Fotografía: CB shoots (CC)
Fotografía: CB shoots (CC)
John Wearden, profesor de la Universidad de Keele y experto en la percepción del tiempo, señala que la lentitud y rapidez del tiempo están íntimamente relacionadas con la fijación subjetiva en el paso del mismo. El tiempo rápido, asociado a las cosas buenas, no se mide mientras se vive. Estamos demasiado ocupados disfrutando.
Wearden también dice que las personas mayores y con poca actividad acusan la lentitud y pesadez de los días y, sin embargo, los meses se les hacen cortos. Esta combinación de que los meses se acaban tiene relación directa con el tiempo biológico, o lo que le queda a uno de vida por delante, y la lentitud de los días con el puro aburrimiento y la falta de nuevas actividades.
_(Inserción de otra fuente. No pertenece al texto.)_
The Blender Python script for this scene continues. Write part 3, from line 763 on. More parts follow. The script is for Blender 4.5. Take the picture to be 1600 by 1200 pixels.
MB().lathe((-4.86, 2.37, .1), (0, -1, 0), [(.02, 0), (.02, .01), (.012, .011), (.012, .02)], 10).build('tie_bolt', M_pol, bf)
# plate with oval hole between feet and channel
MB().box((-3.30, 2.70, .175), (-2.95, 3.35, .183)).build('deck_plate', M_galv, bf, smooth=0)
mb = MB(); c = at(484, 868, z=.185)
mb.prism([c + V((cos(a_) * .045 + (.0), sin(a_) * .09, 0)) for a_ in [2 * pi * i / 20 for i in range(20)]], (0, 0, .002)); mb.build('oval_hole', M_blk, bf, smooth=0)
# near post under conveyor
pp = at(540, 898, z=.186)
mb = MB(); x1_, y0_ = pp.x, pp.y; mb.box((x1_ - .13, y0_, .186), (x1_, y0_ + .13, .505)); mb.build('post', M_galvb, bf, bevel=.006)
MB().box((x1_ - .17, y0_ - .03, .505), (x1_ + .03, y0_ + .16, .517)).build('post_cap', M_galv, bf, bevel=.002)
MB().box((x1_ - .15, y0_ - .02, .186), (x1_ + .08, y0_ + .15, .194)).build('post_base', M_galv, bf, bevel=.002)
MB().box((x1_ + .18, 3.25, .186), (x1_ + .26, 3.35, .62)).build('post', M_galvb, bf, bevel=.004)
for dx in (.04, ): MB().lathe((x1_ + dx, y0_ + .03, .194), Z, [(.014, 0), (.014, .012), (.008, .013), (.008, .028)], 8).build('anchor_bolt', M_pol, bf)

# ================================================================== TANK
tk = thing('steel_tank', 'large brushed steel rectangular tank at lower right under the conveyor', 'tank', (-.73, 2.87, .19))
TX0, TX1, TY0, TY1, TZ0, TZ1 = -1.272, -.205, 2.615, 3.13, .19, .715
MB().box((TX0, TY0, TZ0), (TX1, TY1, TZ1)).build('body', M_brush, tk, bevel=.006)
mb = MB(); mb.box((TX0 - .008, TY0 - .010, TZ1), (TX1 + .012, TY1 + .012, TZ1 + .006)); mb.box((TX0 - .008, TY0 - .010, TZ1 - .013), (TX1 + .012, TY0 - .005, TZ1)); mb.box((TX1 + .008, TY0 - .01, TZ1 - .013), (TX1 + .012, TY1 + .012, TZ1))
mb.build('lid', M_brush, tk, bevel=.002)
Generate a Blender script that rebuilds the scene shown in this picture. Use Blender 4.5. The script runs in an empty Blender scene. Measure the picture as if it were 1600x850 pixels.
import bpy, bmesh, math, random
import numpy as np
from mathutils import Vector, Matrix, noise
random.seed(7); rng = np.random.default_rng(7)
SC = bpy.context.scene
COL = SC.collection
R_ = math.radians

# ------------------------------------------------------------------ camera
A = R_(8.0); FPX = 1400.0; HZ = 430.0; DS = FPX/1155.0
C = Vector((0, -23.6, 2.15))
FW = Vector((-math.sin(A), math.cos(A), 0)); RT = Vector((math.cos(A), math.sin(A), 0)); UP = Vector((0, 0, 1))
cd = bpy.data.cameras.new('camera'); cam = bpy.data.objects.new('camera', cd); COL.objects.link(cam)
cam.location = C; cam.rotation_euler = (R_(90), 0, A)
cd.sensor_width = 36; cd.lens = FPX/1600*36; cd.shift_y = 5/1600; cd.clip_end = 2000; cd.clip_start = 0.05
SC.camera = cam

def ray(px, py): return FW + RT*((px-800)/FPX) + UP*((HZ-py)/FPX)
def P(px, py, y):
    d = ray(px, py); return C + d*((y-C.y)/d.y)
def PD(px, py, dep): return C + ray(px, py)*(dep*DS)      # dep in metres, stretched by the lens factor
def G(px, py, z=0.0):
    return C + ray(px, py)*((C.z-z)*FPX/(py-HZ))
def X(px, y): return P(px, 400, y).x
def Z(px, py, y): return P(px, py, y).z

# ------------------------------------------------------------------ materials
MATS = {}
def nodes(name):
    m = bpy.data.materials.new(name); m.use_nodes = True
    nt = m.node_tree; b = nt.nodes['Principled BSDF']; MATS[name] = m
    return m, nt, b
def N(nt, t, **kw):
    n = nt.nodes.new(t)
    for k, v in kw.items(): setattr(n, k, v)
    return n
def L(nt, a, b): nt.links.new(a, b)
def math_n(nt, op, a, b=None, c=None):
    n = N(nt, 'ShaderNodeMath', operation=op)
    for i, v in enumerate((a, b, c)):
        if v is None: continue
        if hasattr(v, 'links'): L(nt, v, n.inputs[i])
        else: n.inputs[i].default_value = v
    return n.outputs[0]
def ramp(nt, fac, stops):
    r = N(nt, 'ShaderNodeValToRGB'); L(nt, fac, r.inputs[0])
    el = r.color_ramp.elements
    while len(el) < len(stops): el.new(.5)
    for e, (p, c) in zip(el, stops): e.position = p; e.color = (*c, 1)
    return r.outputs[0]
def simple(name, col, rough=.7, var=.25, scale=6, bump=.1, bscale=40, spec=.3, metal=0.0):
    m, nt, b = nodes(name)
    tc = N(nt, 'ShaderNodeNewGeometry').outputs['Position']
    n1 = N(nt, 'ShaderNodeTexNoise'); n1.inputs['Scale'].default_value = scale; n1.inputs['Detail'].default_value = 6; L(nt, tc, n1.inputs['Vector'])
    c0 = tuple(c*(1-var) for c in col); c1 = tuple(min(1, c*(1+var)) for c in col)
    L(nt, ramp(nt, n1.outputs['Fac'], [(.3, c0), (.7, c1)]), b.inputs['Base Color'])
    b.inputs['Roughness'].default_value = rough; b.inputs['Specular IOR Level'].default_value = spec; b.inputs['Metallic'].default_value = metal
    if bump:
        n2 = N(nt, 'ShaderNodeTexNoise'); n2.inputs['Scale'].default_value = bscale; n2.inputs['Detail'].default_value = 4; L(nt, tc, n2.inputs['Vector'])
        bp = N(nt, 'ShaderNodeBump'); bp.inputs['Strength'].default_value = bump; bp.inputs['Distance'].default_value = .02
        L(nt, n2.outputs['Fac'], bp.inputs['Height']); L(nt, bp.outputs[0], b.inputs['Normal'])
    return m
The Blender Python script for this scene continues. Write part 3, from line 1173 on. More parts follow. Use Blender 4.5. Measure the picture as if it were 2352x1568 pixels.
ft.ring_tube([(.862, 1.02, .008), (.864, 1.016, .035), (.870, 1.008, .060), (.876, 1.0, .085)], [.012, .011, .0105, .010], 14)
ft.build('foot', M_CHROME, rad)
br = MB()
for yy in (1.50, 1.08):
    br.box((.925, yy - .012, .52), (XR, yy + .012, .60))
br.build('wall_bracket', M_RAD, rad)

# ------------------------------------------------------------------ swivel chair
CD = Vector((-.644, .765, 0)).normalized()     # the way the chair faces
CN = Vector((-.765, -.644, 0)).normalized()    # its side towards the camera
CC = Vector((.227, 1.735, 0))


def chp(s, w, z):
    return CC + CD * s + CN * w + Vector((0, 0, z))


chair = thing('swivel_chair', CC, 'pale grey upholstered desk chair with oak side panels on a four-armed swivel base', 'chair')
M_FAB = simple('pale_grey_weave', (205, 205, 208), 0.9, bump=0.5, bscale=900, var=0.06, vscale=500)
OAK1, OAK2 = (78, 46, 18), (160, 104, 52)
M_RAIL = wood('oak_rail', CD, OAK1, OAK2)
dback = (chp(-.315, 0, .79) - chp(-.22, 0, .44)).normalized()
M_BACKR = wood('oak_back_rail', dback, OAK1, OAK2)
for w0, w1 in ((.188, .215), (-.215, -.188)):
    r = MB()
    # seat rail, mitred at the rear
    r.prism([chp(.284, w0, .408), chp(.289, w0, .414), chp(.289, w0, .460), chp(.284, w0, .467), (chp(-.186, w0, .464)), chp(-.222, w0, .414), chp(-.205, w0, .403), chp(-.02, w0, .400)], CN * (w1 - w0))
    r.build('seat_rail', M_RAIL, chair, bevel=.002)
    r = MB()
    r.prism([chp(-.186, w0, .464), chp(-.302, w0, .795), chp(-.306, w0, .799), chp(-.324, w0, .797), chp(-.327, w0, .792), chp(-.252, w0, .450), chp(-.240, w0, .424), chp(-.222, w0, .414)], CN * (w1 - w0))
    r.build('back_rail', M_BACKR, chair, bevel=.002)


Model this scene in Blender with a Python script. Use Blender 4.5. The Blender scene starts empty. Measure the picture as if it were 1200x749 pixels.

Las juegos de la memoria son los responsables de la sensación que tienen la mayor parte de los abuelos con respecto a que «cualquier tiempo pasado fue mejor». Los abuelos que han tenido una infancia y una juventud de penas y diezmos recuerdan mayormente momentos de dicha y felicidad a medida que envejecen. El psicólogo Douwe Draissma señala que a lo largo del tiempo nuestra memoria modifica nuestro pasado para convertir nuestra propia biografía en una ficción. La que nosotros queremos que nos acompañe. Que la ilusión de la aceleración vital tiene que ver precisamente con esa ralentización de los relojes fisiológicos y con el efecto de la reminiscencia debido a la gran cantidad de recuerdos almacenados en la infancia, cuando el cerebro era una esponja y Franco regalaba abrazos a los niños mutilados.
La cultura y la sociedad en que nos encontramos inmersos (y también la influencia de las religiones) han conseguido que no nos resulte insoportable vivir a pesar de que sabemos lo que nos espera. La imaginación, el deseo de devenir, de trascender de alguna manera (a través de descendencia biológica o por nuestros actos por los que deseamos mejorar la vida de los siguientes, o ser simplemente recordados) dan sentido al futuro y a la propia vida.
Las opciones que nos quedan como seres mortales son escasas. Podemos no hacer nada nuevo y dejar que la vida pase tediosa y pausadamente, o bien podemos intentar aprender algo cada día, vivir con pasión como si fuese el último (de hecho, puede serlo) y no mirar el reloj. Cuando nos queramos dar cuenta habremos vivido una vida llena de aventuras pero habrá pasado muy rápida. Eso sí, siempre podremos teñir la ficción que les endosaremos a nuestros nietos de bastante realidad. (Ya saben: Rodrigo Rato fue el mejor ministro de Economía de la democracia y Esperanza Aguirre aquella anciana que donaba médula ósea a los refugiados sirios en sus ratos libres).
En el libro El reloj de arena, publicado en Alemania en 1957, el filósofo Ernst Jünger escribe en esta línea sobre el sentido del tiempo: «Quien vive inmenso en este altivo mundo de titanes, en sus goces, en sus ritmos y peligros, puede conseguir grandes cosas, pero no es capaz de juzgarlas. (…) En este sentido, el reloj de arena es un buen punto de apoyo para la crítica del discernimiento, una adición sedante a nuestro mundo vertiginoso, una adición anterior a Copérnico, pero aún más relevante si tenemos en cuenta que nos hallamos en un terreno que separa la doctrina de Copérnico de un nuevo concepto del tiempo y del espacio».
Hace algunos años, en una entrevista de televisión, el escritor Camilo José Cela, ya anciano, hizo este comentario sobre su prolífica existencia: «No importa lo larga que sea la vida, sino lo ancha». A Camilo, como en tantas otras ocasiones, se le entendió todo. ¿Ancha o larga? Yo la prefiero ancha. Siempre.